Developing Content for a Multicultural World

This infographic offers tips on developing presentations. It includes information on giving presentations to multilingual audiences. The topics nclude avoiding common mistakes, working with interpreters and translators, telling stories. setting goals and practicing.

The following questions are provided to assist in the development of content for a multicultural audience.

A. What is the objective?

Is it to inform, to convince, to sell, or something else? Decide and get it clear. Once you know the goal, you can plan your strategy.

B. What is the message?

When developing content for a website or other marketing communications vehicle, most writers are alone, isolated from the world, with the exception of a computer that they use for composing. Most writers fail to spend enough time thinking about the message that needs to be delivered and the intended audience. Developing the right message is the most critical step in professional communications. Every word, image, color, font size and layout detail requires careful consideration to efficiently target the thousands or millions of people you hope to reach, capture attention and influence to respond, all while optimizing your content to pop up first in a search query.

C. Who is the target?

When writing for the Internet, you are writing for a large audience. As a writer, you need to define and consider carefully the most important attributes of this audience. These attributes should drive the development of your content. Bear in mind that people all over the world may be exposed to your content. Before you write, consider the entire universe of people who may be exposed to your writing and may share little else in common. Next, focus on the groups of people who share commonalities. Finally, think about the individuals who are actually reading your content. Why are they reading and how will they use it. How will you appeal to them?

D. Where do readers experience your message?

While millions of people may stumble across your written or video content, they will experience it differently. Some may experience it alone or in a group, in a quiet living room, or in a bustling airport lobby or a construction site. How does place influence reader perception?

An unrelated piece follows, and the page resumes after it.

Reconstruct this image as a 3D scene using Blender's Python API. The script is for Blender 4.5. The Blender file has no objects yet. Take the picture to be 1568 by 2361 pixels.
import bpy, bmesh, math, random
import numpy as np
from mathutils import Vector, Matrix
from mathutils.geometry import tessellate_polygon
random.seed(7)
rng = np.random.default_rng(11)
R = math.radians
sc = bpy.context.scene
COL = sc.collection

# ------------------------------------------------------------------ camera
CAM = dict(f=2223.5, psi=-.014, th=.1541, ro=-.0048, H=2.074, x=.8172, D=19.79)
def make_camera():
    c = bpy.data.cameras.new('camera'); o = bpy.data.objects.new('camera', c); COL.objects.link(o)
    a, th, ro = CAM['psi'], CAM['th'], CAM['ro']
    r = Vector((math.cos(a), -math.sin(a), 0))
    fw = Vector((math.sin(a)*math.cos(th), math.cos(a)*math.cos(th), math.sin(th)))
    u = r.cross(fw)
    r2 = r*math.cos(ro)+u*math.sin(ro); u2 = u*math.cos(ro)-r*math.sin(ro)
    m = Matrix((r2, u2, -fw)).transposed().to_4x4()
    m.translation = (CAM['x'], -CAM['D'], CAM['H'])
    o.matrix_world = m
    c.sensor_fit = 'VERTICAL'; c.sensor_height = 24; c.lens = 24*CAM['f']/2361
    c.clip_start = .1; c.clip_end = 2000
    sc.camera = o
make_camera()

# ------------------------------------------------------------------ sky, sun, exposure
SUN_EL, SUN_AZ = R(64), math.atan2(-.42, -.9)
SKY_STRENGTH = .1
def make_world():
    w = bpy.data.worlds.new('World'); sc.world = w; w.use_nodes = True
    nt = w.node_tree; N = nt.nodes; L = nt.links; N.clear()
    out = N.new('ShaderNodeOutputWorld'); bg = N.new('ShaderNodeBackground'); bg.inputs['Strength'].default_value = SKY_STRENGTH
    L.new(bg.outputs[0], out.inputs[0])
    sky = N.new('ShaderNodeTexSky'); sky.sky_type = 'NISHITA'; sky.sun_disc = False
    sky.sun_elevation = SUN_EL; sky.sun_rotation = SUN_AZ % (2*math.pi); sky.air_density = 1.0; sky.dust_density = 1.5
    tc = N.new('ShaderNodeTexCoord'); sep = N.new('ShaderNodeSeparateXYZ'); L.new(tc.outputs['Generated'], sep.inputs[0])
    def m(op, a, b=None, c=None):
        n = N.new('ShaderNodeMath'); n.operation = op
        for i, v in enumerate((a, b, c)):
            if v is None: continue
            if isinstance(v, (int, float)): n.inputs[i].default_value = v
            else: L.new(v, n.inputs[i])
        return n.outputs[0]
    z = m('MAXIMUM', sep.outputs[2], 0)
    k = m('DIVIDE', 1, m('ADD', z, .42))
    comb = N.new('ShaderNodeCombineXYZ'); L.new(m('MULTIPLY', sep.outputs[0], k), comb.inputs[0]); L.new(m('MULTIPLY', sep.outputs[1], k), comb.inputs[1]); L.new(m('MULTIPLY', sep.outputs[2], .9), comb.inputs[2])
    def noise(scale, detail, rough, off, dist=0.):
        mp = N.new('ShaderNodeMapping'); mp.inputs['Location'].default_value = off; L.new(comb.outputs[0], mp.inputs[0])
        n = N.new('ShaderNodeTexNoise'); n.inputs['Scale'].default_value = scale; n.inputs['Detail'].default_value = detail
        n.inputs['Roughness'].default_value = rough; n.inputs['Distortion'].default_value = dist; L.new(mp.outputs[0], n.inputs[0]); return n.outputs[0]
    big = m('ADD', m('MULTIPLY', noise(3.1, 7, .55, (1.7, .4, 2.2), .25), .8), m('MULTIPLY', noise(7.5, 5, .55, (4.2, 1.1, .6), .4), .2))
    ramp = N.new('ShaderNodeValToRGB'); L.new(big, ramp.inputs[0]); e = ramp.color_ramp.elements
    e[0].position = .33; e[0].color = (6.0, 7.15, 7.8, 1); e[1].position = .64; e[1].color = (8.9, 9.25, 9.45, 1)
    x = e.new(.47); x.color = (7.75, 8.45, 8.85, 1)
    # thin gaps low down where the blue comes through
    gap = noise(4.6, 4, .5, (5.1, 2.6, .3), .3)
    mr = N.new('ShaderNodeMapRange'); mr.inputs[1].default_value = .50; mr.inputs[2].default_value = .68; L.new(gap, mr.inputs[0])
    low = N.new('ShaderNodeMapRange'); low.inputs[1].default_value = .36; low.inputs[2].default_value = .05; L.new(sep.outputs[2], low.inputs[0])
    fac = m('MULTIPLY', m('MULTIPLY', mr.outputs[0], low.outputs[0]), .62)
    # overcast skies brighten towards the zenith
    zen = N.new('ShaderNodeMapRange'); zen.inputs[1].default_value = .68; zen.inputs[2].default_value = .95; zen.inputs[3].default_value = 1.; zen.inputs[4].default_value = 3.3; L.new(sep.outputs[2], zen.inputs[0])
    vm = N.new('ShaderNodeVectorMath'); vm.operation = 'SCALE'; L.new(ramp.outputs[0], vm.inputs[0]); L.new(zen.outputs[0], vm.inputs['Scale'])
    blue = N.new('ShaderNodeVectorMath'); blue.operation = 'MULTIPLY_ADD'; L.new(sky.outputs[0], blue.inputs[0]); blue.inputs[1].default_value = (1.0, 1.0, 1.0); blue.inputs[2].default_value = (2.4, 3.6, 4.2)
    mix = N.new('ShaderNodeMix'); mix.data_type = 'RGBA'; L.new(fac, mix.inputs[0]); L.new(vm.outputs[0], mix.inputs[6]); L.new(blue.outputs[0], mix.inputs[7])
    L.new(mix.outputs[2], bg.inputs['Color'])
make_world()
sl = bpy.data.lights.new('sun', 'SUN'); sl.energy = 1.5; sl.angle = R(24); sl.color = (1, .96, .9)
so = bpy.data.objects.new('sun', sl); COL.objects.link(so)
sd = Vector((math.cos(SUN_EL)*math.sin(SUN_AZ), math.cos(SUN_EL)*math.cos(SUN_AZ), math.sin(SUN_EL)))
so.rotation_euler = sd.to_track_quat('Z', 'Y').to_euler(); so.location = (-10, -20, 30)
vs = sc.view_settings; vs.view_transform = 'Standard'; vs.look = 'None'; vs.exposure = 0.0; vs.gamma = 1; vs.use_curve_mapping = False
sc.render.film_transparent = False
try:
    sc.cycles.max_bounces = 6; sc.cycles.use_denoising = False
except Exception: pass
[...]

E. When is it experienced?

What time of year do people shop for televisions online? How does quick adoption of technology influence business success (and how is that related to auto mechanics in Houston)? How do seasonality and disposable income influence visitors to online gambling sites? And how does the Internet change the way people perceive the world? As the saying goes, timing is everything. Know how time influences readership and purchase decisions and plan accordingly.  Let time determine when to release your message.

F. How is it presented?

Internet users seldom comprise a captive audience. Unlike many other media channels, cyberspace is free and visitors can easily ignore your content, based on how it’s perceived. In this way, it is similar to broadcast television or radio, where listeners can easily change the channel when bored. In a click of a mouse, a user can move onto something else. Thus, not only is attracting an audience crucial, but so also is keeping that audience.

G. Who presents it?

Most people have favorite websites that they turn to for entertainment, education and product purchase or usage advice. Some people visit websites that they are not familiar with or ones that they have preconceptions about. They may skim over other sites lightly, missing critical details. But other sites may capture and hold their attention. Will your content be placed on a website, your blog, someone else’s blog or someone else’s website? How will it be promoted on social media?

H. How is it experienced?

The widespread adoption of technology is universal. People throughout the world may experience your content on a smartphone, a tablet, a work computer (with or without speakers), a smart TV or a conference room projector. While your Internet audience may be global, your message should be both individualized to be experienced by one person in a living room on an iPad or generalized to be experienced by dozens of people in a conference room on a computer and projector. Differences in language, dialect and culture also complicate individual and group experiences. Should your content be translated into Chinese, Spanish, Portuguese, French or another foreign language—or perhaps several languages? How will your content be perceived in different cultures?